The U.S. Dollar is called to open slightly better against most major currency markets this morning in a continuation of the move which began Sunday night. At that time traders pinned the start of the rally on the potential economic rift between the U.S. and China. With China accusing the U.S. of protectionism tactics, some traders felt that it was becoming too risky to continue to press the Dollar to the downside. Other traders felt that last week’s Dollar weakness was overdone and executed under thin trading conditions. Finally, some traders still believe the Dollar should be sold simply because of the record low interest rates but have chosen to lighten up positions ahead of today’s key U.S. economic reports.

Buying the Dollar because of the potential economic rift between the U.S. and China seems to be a highly speculative move because of an exaggeration of the outcome of a trade war. Basically, a trade battle based on the accusation of protectionism against the U.S. by the Chinese government is not likely to happen simply because both countries do not want to risk the curtailment of their respective economic recoveries. Both the U.S. and China have too much at stake at this time to start any kind of a trade war. China needs the U.S. to buy their goods and the U.S. needs China to continue to fund our debt. Although the U.S. may give in at some point and offer some economic concessions to appease the Chinese government at this time, do not expect too much to become of this current war of words.

Technical factors such as an oversold Dollar may be a stronger reason for the U.S. Dollar strength overnight. Last week’s sell-off in the Dollar may have been traders taking advantage of thin market conditions and the lack of a major buyer in the market. Now that it appears that major players have come back to the market after a summer recess, traders seem to be willing to concede some of last week’s gains to help put the Dollar back to a position that better reflects the global economic conditions.

Finally, although record low interest rates will keep the pressure on the Dollar over the long-term, last week’s selling pressure may have been too excessive and not a true reflection of the global economic condition. There may be a time in the future for investors to chase after higher-yielding assets, but last week’s pounding of the Dollar may have been too much too soon. Traders are likely to evaluate global economic conditions with more scrutiny before committing as heavily to a short Dollar as they did last week.

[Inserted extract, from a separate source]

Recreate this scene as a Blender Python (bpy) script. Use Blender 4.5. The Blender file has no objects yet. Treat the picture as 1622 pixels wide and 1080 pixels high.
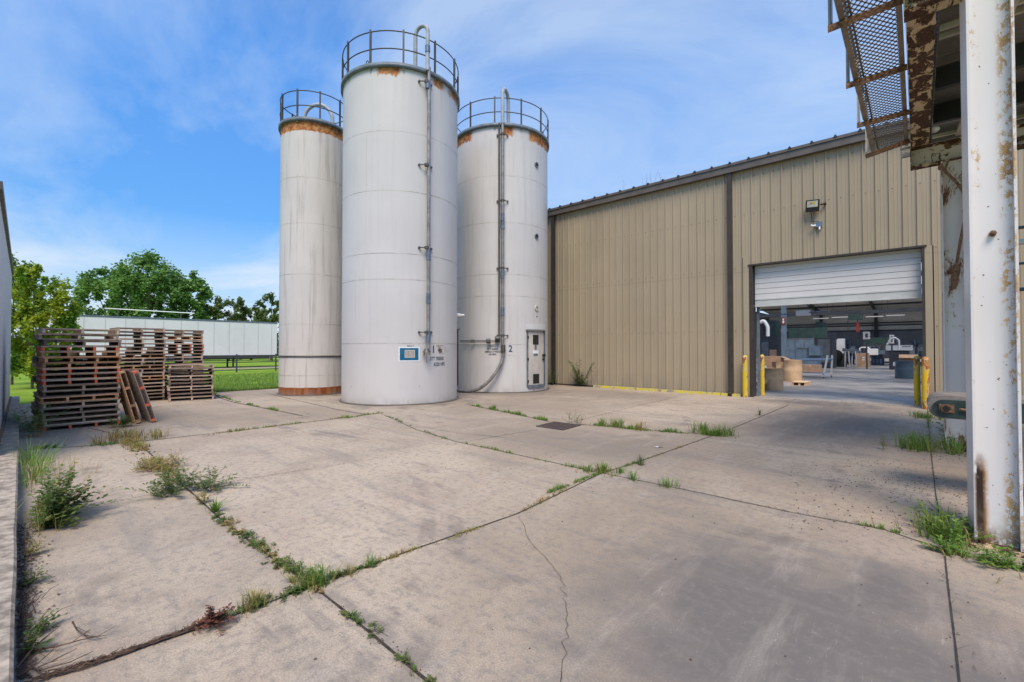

This morning traders will be focusing on three key U.S. economic reports: Retail Sales, Business Inventories and the Producer Price Index. Traders expect to see a pick up in retail sales because of last month’s cash for clunkers program. Business inventories should also see a rise as companies begin to increase inventory in response to the improving economy. 

December Euro

This morning the December Euro is called flat to lower despite news that German Investment Confidence rose to the highest level in more than 3 years in September. Confidence in the Euro Zone economy is growing but last week’s strong rally may have made the Euro to pricey for investors at this time. A sudden surge in U.S. equity markets could trigger a turnaround in the Euro later in the day if there is greater demand for higher risk assets.

December British Pound

Traders continue to put pressure on the December British Pound following last week’s short-covering rally. The U.K. economy has a long way to go despite news that home prices rose. Traders feel the recent action by the Bank of England to leave interest rates and bank reserve rates unchanged is a better reflection on the U.K. economy.

December Canadian Dollar

Finally, the December Canadian Dollar is under pressure once again. Lower oil prices have raised the concerns of traders since crude oil is a large part of the Canadian economy. Traders are also concerned about rallying the Canadian Dollar too high, too fast because of the possible negative effect on the economy.